Peraltro – prosegue il tribunale umbro – l’utilizzo dei giochi della ludoteca non presenta, di per sé, «una particolare pericolosità, se non quella che normalmente deriva da simili attrezzature»; e, d’altra parte, un genitore che accompagna un bambino in una ludoteca «deve avere ben presenti i rischi che ciò comporta», e quindi deve eseguire la dovuta sorveglianza sul minore, per evitare tutti quei rischi che egli è doverosamente tenuto a calcolare. Il rischio di una caduta di un bambino da uno scivolo gonfiabile è «certamente prevedibile» con l’ordinaria diligenza, «e nulla consente di ipotizzare che fosse venuto meno in capo ai genitori che lo accompagnavano il dovere di controllo e di vigilanza».

Per analogia, la Sentenza della Corte di Appello di Salerno [[6]], condivide i dettati pronunciati dal Tribunale umbro.

I giudici campani mettono l’accento sull’onere della prova: se il genitore è tenuto solo a dimostrare che il minore si è fatto male, al titolare della struttura spetta la prova di aver fatto di tutto per evitare che si verificasse l’evento dannoso e tale prova è assolta nel momento in cui si dà atto che l’attività ricreativa sia avvenuta a norma, nella totale sicurezza, per esempio: area giochi pavimentata in gomma, separata dalla zona a parquet, uso dei calzini antiscivolo, spigoli protetti con elementi di gommapiuma, etc. etc.
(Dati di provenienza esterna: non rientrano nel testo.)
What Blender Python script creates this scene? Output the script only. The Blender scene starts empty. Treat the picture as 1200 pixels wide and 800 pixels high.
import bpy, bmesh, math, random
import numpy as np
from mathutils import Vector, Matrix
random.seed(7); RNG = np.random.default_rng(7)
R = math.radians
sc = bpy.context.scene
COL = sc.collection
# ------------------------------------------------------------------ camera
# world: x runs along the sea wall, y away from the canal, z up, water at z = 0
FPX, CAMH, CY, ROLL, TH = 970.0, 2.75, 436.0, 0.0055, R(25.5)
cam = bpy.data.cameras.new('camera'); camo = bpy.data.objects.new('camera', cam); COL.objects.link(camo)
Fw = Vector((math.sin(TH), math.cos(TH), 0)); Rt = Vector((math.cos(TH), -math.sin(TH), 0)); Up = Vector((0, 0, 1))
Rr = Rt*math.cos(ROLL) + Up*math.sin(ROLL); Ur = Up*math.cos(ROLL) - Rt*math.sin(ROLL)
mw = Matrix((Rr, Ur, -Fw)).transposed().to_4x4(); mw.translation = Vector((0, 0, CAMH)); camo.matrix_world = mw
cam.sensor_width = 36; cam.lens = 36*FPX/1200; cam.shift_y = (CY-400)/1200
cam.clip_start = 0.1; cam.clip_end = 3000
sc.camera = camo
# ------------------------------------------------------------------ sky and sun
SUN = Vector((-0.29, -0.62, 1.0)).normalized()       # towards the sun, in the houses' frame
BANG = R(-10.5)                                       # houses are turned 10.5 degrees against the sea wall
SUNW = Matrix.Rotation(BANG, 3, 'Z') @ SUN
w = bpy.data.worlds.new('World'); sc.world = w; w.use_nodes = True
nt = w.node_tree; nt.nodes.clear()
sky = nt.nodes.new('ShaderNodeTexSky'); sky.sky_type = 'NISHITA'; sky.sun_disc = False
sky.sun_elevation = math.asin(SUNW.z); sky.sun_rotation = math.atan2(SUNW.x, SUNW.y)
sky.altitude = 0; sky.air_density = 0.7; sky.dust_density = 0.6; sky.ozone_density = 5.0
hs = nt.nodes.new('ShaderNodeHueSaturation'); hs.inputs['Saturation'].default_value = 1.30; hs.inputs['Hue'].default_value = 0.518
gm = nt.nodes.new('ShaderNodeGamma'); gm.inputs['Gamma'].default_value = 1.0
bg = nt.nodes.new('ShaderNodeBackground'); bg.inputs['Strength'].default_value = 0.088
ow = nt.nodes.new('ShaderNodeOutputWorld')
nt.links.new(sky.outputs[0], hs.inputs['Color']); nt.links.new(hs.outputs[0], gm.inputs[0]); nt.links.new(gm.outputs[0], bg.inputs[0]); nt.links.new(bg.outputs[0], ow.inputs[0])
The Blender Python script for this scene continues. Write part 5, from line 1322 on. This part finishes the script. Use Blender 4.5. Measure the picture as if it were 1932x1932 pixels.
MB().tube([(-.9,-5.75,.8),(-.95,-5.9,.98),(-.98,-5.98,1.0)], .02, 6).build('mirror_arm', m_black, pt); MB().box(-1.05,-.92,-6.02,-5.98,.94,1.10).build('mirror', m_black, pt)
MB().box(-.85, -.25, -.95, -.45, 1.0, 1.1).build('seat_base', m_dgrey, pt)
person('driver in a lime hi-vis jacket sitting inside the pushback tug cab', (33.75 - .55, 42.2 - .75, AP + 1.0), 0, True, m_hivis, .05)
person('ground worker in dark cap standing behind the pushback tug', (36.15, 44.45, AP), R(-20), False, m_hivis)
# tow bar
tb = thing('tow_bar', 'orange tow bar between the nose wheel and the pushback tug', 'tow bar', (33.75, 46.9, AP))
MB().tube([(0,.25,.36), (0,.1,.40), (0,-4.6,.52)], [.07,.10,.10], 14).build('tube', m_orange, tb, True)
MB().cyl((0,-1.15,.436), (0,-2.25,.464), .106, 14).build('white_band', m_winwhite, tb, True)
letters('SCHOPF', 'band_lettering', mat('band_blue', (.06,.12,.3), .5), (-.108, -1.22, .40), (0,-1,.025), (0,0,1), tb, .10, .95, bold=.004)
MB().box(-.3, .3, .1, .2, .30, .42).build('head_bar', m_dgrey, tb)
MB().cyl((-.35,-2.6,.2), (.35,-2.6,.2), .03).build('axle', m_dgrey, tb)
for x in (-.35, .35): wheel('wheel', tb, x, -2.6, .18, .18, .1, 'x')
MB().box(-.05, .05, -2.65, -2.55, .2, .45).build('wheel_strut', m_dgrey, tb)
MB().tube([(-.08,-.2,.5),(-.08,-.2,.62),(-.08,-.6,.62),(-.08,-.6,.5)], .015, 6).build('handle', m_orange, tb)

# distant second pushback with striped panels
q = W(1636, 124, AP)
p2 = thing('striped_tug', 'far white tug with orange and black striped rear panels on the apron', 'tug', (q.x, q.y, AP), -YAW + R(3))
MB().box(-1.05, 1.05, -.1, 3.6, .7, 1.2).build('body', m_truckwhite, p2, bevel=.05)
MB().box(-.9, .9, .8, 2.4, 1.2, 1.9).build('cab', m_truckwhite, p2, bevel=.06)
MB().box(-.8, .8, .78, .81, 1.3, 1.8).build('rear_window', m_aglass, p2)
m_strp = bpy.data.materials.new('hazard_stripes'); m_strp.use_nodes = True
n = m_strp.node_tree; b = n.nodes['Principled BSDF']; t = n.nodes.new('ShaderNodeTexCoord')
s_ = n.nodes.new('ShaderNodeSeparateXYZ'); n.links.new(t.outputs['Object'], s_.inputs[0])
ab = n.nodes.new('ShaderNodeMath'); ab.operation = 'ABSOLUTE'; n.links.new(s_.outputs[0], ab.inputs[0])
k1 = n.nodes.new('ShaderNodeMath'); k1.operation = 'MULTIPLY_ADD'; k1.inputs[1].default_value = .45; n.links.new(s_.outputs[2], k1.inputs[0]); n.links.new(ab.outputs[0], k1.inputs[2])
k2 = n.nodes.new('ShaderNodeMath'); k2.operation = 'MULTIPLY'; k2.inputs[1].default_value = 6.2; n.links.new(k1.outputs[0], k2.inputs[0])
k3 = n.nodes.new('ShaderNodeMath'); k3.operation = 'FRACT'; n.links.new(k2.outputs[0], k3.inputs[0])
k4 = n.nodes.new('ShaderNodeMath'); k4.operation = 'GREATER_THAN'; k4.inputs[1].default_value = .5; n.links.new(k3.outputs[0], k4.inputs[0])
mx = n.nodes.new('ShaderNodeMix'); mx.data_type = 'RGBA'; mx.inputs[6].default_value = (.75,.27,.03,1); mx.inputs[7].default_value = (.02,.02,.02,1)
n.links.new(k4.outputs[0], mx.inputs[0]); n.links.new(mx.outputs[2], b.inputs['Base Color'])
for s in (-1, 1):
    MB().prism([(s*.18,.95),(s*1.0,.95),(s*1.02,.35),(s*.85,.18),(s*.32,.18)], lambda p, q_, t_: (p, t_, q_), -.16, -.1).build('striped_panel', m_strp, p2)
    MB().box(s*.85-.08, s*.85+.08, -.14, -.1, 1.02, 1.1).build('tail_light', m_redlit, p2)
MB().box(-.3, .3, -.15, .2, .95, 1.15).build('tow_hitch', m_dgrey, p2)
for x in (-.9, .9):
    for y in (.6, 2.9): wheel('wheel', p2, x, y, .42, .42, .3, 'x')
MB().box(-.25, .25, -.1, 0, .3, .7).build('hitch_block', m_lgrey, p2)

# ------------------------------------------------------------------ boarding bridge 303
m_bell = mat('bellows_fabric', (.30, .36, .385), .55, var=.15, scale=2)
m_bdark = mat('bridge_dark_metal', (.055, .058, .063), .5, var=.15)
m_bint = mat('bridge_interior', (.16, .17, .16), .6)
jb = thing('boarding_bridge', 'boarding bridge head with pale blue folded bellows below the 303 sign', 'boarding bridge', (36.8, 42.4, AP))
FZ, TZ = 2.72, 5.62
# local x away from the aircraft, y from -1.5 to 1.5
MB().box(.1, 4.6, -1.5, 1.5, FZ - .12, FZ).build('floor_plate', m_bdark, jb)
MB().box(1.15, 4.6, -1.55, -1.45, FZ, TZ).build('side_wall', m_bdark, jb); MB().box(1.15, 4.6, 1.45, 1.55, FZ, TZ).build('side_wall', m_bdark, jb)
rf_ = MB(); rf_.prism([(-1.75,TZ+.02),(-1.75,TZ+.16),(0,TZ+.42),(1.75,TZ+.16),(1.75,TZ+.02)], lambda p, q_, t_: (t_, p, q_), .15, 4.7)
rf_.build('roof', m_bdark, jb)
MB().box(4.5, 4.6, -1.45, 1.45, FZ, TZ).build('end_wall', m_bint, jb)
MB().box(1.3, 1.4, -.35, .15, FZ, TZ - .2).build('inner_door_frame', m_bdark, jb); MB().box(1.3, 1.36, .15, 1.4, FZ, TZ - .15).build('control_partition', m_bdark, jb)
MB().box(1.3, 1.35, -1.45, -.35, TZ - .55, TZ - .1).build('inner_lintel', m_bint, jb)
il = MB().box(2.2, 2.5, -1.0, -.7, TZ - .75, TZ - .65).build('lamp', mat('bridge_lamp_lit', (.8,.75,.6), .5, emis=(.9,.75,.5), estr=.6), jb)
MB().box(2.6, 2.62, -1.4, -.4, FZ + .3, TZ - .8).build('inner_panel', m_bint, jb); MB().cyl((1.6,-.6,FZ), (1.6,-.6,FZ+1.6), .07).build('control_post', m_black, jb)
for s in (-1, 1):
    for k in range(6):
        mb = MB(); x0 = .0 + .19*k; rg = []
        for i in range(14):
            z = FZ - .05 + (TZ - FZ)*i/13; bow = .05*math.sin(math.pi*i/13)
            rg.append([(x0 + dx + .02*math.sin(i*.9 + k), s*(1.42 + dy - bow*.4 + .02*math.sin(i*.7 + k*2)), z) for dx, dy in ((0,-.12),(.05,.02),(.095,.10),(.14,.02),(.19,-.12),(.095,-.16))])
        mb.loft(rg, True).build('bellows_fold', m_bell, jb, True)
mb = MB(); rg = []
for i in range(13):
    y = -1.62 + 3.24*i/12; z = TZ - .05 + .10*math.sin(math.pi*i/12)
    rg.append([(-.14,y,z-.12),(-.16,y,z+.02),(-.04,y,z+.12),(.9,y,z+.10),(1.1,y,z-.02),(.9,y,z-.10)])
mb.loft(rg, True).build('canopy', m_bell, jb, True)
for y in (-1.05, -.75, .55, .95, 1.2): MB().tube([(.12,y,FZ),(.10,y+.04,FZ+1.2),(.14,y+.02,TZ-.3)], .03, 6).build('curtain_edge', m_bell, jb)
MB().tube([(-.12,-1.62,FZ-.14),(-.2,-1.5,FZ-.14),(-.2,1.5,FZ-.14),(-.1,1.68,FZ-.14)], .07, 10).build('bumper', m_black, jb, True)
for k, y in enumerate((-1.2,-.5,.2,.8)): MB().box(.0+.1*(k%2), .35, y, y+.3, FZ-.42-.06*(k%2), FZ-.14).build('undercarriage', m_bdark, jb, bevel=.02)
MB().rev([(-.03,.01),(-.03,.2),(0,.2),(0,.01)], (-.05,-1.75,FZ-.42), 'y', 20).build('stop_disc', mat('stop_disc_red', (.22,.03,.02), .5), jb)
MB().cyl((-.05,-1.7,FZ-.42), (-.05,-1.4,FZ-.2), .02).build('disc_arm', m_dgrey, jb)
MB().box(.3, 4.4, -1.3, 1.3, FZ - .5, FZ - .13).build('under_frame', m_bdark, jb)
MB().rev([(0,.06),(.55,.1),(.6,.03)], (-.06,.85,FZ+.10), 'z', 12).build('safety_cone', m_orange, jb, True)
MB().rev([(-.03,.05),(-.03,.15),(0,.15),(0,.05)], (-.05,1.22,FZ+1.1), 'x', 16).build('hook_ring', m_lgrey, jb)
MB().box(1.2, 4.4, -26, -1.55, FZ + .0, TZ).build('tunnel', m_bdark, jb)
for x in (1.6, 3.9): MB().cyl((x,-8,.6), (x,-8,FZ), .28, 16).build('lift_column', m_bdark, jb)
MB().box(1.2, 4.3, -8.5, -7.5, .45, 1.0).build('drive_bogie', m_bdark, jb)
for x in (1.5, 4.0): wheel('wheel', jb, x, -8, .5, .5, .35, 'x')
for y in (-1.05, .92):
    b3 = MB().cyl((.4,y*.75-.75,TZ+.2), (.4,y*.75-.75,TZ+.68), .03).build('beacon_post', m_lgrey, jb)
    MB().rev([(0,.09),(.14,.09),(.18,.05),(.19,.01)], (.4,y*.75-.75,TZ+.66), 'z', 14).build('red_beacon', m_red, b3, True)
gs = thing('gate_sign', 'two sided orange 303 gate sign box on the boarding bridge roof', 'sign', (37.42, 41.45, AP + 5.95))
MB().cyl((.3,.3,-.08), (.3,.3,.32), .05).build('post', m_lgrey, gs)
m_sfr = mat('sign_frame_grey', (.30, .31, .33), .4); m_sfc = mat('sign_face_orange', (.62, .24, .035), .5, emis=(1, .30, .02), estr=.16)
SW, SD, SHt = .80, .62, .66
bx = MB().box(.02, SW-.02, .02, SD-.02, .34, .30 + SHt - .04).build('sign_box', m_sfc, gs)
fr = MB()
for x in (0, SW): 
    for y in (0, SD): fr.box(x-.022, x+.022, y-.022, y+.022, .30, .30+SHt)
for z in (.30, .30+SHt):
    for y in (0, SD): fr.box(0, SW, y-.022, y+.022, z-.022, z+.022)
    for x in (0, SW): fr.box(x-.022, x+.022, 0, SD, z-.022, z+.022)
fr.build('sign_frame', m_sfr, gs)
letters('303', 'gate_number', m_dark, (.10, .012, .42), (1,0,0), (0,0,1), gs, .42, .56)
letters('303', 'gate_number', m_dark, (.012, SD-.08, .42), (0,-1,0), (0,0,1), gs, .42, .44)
Una volta che siano state adottate tutte le misure di sicurezza ed accertate, il gestore della ludoteca non potrà in alcun modo essere responsabile di eventi dannosi perché ha dimostrato di aver fatto tutto ciò che gli è richiesto dalla legge per garantire la sicurezza dei minori.

 

 

 

 

 


[ [1] ] Cassazione Civile, sez. III, sentenza 19.02.2014 n° 3964, in tema di culpa in vigilando e culpa in educando, la Cassazione si è così pronunciata:
I genitori sono liberati dalla responsabilità per il danno causato dal figlio minore convivente solo se dimostrano di aver impartito al figlio un’educazione sufficiente e adeguata ad una corretta vita di relazione in rapporto al suo ambiente, alle sue abitudini e alla sua personalità. Anche se l’obbligo di vigilare può essere attenuato nel caso di minore di sedici anni, non viene meno l’obbligo educativo e l’osservanza di tale obbligo deve essere provata ai fini della prova liberatoria della responsabilità ex art. 2048 c.c.”.
[ [2] ] Cass. Civ., sez III, ord., 24 aprile 2019, n. 11198 – in tema di assenza del requisito della coabitazione per la responsabilità di culpa in educando:
Secondo l’orientamento di questa Corte, la responsabilità del genitore per il danno cagionato dal fatto illecito del figlio minore non emancipato, a norma dell’art. 2048 c.c., è subordinata al requisito della coabitazione, perché solo la convivenza può consentire l’adozione di quelle attività di sorveglianza e di educazione, il cui mancato assolvimento giustifica la responsabilità medesima.
[ [3] ] Cass. 19 luglio 2016, n. 14701 – in tema di responsabilità di culpa in vigilando:
La responsabilità della scuola scatta dal momento in cui il minore si reca all’interno della scuola dove c’è del personale addetto proprio al controllo (bidelli) degli studenti la cui giovanissima età doveva indurre il personale ad adottare le opportune cautele preventive, indipendentemente da qualsiasi segnalazione di pericolo da parte degli stessi. Ed infatti, incombe sempre sulla scuola il dovere di organizzare la vigilanza degli alunni sia in relazione all’uso degli spazi comuni durante l’entrata, sia all’uscita da scuola, sia sul controllo dei materiali e prodotti in uso. Nel caso di specie il minore era entrato all’interno della scuola per recarsi in classe sotto l’osservanza del personale scolastico (bidelli).
[ [4] ] Cass. 18 settembre 2015, n. 18327 – la Cassazione si è pronunciata con Sentenza, affermando che la responsabilità dei genitori non viene a mancare anche qualora i figli si trovino sotto l’altrui vigilanza.
[ [5] ] Trib. Perugia, sent. n. 109/17 del 27.01.2017.